EXERCISE MATERIALS ▸
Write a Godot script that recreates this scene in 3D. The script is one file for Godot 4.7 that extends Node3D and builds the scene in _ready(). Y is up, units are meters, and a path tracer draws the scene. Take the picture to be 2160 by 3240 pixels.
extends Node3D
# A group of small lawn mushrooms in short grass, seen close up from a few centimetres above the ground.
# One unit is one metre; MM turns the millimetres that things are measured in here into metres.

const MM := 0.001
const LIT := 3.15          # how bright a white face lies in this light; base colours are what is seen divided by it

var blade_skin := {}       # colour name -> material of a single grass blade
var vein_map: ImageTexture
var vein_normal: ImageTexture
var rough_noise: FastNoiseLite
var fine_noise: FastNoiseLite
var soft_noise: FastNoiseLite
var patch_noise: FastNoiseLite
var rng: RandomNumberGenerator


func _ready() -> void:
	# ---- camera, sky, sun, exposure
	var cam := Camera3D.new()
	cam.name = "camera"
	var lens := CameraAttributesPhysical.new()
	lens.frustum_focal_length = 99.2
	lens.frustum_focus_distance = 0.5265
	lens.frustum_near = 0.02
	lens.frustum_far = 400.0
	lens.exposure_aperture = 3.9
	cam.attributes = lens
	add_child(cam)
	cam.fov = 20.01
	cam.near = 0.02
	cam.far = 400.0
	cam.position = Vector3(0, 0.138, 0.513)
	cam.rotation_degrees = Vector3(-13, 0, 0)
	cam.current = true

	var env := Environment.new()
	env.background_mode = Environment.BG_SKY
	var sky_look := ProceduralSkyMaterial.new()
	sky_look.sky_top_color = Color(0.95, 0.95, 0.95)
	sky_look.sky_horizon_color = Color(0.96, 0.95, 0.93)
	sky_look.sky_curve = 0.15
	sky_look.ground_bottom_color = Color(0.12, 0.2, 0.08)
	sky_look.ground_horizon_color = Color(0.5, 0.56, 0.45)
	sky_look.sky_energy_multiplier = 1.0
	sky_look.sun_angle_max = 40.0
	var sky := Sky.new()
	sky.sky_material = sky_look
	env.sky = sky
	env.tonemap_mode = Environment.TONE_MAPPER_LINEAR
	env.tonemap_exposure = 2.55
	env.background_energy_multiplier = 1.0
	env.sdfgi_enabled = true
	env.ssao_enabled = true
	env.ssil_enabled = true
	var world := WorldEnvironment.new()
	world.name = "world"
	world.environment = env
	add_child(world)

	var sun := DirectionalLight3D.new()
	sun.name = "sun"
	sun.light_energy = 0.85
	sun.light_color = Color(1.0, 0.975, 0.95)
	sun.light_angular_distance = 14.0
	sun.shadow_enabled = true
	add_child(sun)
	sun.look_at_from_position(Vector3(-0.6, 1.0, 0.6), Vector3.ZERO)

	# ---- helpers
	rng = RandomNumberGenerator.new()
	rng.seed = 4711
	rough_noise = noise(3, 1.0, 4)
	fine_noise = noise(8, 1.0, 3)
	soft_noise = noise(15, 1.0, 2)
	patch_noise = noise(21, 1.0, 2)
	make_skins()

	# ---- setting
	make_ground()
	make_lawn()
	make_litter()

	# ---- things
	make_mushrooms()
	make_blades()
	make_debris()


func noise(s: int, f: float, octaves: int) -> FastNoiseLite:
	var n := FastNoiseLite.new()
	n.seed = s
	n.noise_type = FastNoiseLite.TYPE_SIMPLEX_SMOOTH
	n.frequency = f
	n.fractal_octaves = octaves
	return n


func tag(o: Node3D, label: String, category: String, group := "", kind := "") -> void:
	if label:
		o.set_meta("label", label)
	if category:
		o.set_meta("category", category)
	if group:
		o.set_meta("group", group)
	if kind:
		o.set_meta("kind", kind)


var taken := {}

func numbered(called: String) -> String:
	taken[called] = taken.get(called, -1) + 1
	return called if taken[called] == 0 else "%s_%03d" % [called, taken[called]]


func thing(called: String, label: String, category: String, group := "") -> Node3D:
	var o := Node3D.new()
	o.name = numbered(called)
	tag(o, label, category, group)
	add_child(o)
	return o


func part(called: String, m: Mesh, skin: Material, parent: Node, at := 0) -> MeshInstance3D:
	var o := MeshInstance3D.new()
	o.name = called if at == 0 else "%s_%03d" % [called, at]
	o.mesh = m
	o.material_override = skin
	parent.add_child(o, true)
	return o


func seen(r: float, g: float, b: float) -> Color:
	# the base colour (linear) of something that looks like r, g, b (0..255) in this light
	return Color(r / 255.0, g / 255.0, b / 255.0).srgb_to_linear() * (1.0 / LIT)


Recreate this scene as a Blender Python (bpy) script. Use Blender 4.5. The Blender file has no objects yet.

TASK TO CARRY OUT ▸ In the records above, find each line with the word "extends" and copy it.

FINAL ANSWER ▸
Write a Godot script that recreates this scene in 3D. The script is one file for Godot 4.7 that extends Node3D and builds the scene in _ready(). Y is up, units are meters, and a path tracer draws the scene. Take the picture to be 2160 by 3240 pixels.
extends Node3D